◆ **The request**
Below are the records; give again exactly the lines from the one containing "Reconstruct this image" through the one containing "C = sc.collection", leaving out pictures.

Records with scene code
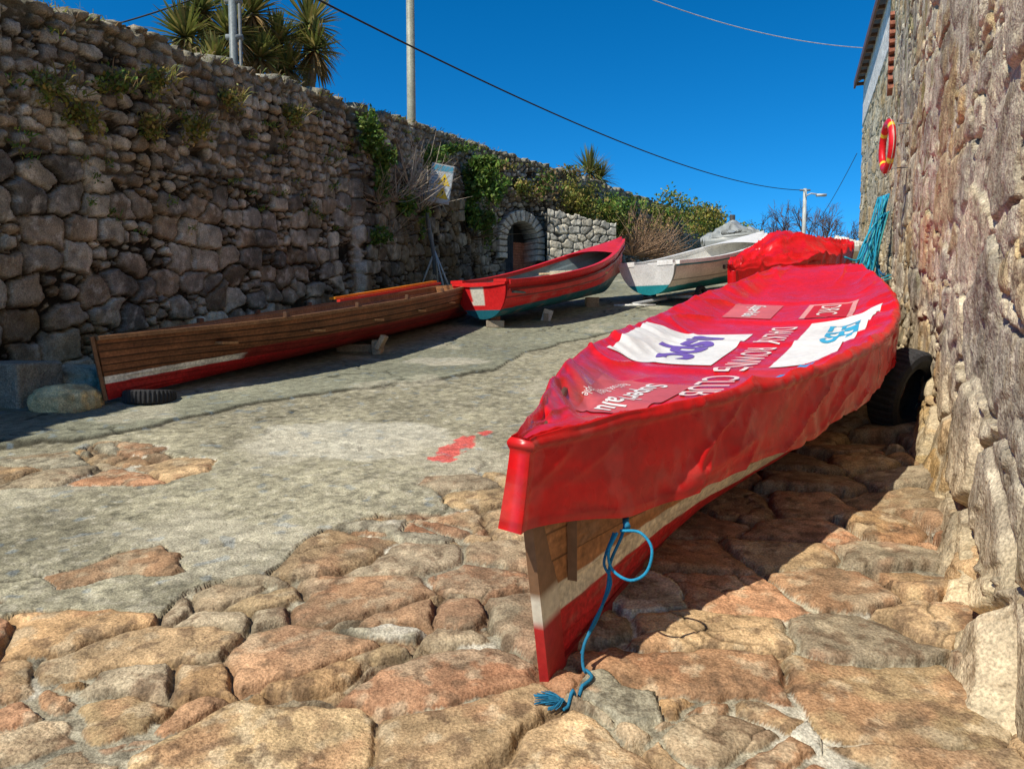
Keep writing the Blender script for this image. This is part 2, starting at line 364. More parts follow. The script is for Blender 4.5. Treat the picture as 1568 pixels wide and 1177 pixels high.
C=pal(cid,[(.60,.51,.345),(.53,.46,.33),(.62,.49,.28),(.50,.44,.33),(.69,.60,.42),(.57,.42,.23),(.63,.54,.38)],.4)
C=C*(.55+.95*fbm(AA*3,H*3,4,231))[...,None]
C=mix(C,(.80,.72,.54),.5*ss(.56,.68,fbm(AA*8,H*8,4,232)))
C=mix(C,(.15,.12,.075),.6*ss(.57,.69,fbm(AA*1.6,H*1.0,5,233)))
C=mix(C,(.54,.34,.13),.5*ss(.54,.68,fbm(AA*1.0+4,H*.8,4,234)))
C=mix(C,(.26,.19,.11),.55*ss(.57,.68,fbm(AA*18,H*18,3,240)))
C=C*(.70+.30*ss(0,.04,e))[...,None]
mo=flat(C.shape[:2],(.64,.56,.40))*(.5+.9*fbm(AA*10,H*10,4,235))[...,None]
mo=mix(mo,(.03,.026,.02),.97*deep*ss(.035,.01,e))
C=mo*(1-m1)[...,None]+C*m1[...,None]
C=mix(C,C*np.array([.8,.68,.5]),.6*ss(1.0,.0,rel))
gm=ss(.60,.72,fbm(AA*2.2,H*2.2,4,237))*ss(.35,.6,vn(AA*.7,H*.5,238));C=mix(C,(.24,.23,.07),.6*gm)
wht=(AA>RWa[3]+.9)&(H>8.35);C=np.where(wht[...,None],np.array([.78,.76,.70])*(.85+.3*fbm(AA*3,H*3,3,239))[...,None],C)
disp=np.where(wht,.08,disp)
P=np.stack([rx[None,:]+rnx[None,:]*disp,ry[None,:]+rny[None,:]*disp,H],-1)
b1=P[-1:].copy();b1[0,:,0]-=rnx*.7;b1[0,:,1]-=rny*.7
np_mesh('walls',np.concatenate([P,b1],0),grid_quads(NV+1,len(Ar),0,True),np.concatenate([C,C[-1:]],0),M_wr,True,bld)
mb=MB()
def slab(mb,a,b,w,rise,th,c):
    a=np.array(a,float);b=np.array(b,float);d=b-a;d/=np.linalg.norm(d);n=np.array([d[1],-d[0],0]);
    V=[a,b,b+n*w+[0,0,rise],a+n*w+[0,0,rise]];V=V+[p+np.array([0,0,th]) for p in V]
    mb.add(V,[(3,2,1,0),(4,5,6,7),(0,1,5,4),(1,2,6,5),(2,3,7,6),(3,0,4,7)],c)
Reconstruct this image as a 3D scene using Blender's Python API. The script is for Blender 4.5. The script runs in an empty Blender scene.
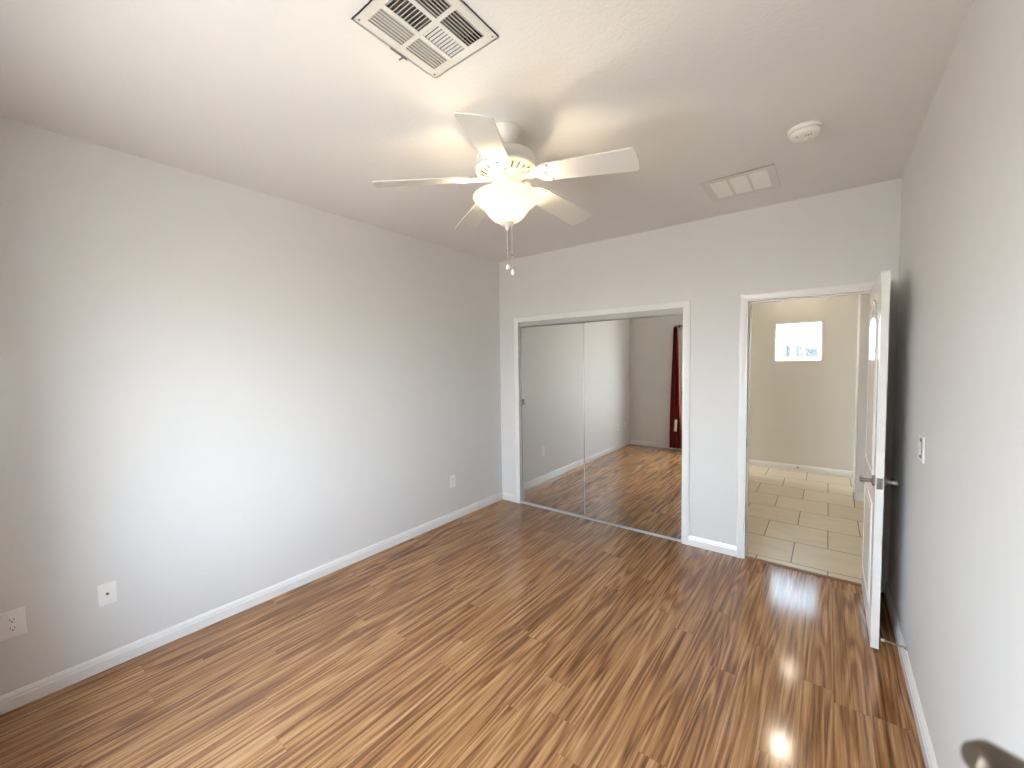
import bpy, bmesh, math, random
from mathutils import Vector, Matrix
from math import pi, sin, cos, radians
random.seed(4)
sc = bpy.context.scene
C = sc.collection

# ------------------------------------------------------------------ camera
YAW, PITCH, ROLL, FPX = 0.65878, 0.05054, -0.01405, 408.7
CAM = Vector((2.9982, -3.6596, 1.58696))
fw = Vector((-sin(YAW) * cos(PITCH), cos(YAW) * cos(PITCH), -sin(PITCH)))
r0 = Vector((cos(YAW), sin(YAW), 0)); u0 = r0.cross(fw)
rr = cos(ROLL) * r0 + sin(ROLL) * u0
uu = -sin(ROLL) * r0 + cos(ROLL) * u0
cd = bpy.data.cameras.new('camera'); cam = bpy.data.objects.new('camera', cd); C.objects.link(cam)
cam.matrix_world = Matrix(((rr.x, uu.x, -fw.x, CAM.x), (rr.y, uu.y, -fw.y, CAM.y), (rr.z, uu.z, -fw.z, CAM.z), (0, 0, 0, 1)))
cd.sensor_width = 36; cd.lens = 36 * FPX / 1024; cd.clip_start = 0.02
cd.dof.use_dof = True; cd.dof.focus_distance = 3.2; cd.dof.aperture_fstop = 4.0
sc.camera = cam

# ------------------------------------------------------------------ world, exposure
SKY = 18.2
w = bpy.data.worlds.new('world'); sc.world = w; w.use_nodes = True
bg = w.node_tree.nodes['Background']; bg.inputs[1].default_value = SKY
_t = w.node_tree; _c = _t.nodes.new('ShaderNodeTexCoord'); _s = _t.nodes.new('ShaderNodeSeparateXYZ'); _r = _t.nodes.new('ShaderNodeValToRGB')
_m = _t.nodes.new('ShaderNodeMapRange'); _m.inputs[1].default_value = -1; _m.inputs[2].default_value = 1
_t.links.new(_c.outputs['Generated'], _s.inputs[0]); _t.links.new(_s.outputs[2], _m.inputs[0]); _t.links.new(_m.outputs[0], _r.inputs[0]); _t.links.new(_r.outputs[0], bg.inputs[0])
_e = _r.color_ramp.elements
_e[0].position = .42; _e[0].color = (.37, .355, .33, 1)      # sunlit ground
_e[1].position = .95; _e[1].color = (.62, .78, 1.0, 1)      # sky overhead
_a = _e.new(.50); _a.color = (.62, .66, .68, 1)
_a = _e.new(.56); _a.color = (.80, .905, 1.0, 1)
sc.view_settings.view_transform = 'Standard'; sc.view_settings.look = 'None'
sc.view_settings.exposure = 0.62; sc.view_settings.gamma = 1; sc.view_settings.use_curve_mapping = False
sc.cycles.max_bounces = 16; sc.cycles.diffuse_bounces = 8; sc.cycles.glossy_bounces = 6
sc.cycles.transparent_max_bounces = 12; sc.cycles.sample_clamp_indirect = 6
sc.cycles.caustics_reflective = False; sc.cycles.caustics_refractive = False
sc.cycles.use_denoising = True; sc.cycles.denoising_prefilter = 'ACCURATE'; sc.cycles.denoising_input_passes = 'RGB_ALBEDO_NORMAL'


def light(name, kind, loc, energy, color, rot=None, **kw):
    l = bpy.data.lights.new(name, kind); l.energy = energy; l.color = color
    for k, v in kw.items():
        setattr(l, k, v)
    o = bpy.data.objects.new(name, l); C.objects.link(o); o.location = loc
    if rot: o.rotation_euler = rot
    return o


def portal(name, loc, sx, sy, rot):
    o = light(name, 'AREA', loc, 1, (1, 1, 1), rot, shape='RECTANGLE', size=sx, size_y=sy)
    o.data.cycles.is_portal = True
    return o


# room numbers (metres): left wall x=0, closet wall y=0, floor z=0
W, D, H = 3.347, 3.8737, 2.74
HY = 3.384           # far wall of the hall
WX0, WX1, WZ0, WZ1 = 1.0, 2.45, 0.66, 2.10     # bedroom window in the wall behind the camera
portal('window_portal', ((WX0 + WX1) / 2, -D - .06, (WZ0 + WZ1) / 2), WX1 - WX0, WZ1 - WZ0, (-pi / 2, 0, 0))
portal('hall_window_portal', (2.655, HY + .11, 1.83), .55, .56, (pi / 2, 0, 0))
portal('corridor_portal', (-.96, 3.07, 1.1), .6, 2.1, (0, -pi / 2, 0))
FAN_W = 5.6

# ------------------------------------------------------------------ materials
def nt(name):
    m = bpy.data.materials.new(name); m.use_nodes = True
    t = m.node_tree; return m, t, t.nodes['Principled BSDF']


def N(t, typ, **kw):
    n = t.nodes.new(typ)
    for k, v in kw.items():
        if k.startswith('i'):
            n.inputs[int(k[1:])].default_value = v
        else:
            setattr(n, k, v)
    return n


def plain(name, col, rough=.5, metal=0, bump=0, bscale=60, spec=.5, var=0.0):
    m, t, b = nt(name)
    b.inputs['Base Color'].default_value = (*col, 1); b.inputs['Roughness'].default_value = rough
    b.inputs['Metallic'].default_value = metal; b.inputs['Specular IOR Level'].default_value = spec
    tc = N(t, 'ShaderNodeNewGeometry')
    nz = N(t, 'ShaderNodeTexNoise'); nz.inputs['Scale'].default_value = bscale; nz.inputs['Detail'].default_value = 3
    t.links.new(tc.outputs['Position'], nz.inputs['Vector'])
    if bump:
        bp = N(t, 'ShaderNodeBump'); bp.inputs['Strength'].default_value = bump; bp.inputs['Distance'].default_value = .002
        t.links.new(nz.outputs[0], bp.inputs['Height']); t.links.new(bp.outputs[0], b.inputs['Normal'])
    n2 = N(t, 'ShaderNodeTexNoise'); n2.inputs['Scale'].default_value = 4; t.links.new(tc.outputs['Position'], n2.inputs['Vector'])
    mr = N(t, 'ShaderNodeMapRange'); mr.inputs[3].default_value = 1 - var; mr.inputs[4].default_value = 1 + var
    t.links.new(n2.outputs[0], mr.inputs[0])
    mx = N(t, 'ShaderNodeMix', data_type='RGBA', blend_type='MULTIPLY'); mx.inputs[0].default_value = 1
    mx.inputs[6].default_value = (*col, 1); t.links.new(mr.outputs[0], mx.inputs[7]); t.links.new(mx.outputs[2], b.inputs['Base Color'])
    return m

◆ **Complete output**
Reconstruct this image as a 3D scene using Blender's Python API. The script is for Blender 4.5. The script runs in an empty Blender scene.
import bpy, bmesh, math, random
from mathutils import Vector, Matrix
from math import pi, sin, cos, radians
random.seed(4)
sc = bpy.context.scene
C = sc.collection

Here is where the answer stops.